| name | shell-conventions |
| description | Functional shell conventions for POSIX sh, bash, and zsh. Use when writing or editing shell scripts (.sh/.bash) or zsh config (.zsh, prompts, hooks, completions, aliases). |
Shell Conventions
One root — predictability: the same construct chosen every time, so a script's behavior is legible from its text and a class of bugs never occurs.
Functional core, imperative shell is how we get there: logic expressed as pure functions, immutable values, and composition; side effects quarantined at the edges. Adhere to it wherever the dialect allows.
A file commits to one dialect, declared by its shebang — never mix them. Before writing, read the dialect's file; it holds the concrete syntax that realizes the tenets below:
- posix.md — portable scripts (
#!/usr/bin/env sh)
- bash.md — bash scripts
- zsh.md — zsh scripts and interactive config (prompts, hooks, completions)
When a choice between forms is otherwise arbitrary, pick the one written here.
The functional paradigm (all shells)
Pure functions
A function is pure when it reads only its arguments and writes only its return channel — no global read or written, no file touched, no environment mutated. Same inputs, same output, every time.
- Return scalars on stdout; return collections by the dialect's indirection. Reserve the exit status for success/failure, not data.
- Pass every input explicitly. A function that reads
$VERBOSE from the environment is reading a global — make it an argument.
- A function that
cds, exports, writes a file, or calls exit is impure; push that work to the edges.
Immutability
- Declare a value once, never reassign:
readonly at top level, local -r in functions.
- Treat collections as values — a transform reads its input read-only and emits a fresh result rather than mutating in place.
First-class & higher-order functions
A function name is a first-class value: pass it as a string, invoke it through the variable ("$fn" "$@"). Functions that take or return functions — map, filter, reduce, compose — are the vocabulary. Reach for them before writing a bespoke loop; each dialect file gives the concrete implementation.
Composition
Build large transforms from small pure ones:
- Pipelines — the shell's native left-to-right composition, one process per stage. Prefer them when each stage streams.
- Nested calls — right-to-left composition for scalars:
f "$(g "$(h "$x")")".
- A named helper when a composition recurs (portable — command substitution and positional parameters only):
chain() {
local acc=$1; shift
for fn in "$@"; do
acc=$("$fn" "$acc")
done
printf '%s' "$acc"
}
Wrap a pipeline in a function to name the composition; it is itself pure if every stage is.
Recursion
For naturally recursive problems (tree walks, fold-style accumulation), recursion reads clearer than a state-mutating loop. Each call costs a stack frame and each $(...) a subshell fork, so loops still win for very deep iteration — recurse for clarity, not by default.
Effects at the edges
Side effects are unavoidable at the boundaries: I/O, processes, environment. Concentrate them.

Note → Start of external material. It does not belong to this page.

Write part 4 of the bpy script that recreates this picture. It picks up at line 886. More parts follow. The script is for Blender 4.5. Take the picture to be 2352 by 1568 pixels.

main and a thin layer of I/O wrappers carry every read, write, cd, exec, export, and trap. The pure core never sees them.
- Contain an unavoidable
cd in a subshell: ( cd -- "$dir" && cmd ) does not change the caller's working directory.
- A function passed a tempfile path stays pure; one that creates the tempfile does not.
Common rules (all shells)
- Safety over brevity. Strict mode on every script, quoting on every expansion,
local on every variable. Verbosity that prevents a class of bugs is cheaper than the bug. (Strict-mode syntax is in each dialect file.)
- Quote every expansion:
"$var", "$(cmd)", and "${array[@]}" where arrays exist. Single-quote literals containing $, backticks, or backslashes to opt out of expansion entirely.
-- before variable arguments to commands that accept flags: rm -- "$file", cd -- "$dir".
printf '%s\n' "$x" over echo "$x". echo interprets -e/-n/backslashes inconsistently across shells and versions.
- Errors to stderr:
printf '%s\n' "msg" >&2.
- Never
eval — it breaks referential transparency and invites injection. Use the dialect's indirection instead.
- Naming.
snake_case for functions and variables; UPPER_SNAKE_CASE for exported variables and readonly constants. Function names are verbs (build_index, parse_args); predicates start with is_/has_ and return via exit status; array variables are plural (files, users). One-letter names only inside tight numeric loops (i, j).
- Formatting. Indent with tabs. Multi-line bodies for every
if, for, while; never write the body on the header line. One blank line between top-level functions. Break long pipelines and commands with \ continuations, the continuation indented one tab past the header.
Done means
Sweep every line you wrote or touched: strict mode present, every expansion quoted, every function variable local, -- before variable arguments, effects only at the edges, the dialect file's rules applied. Every touched line — not most.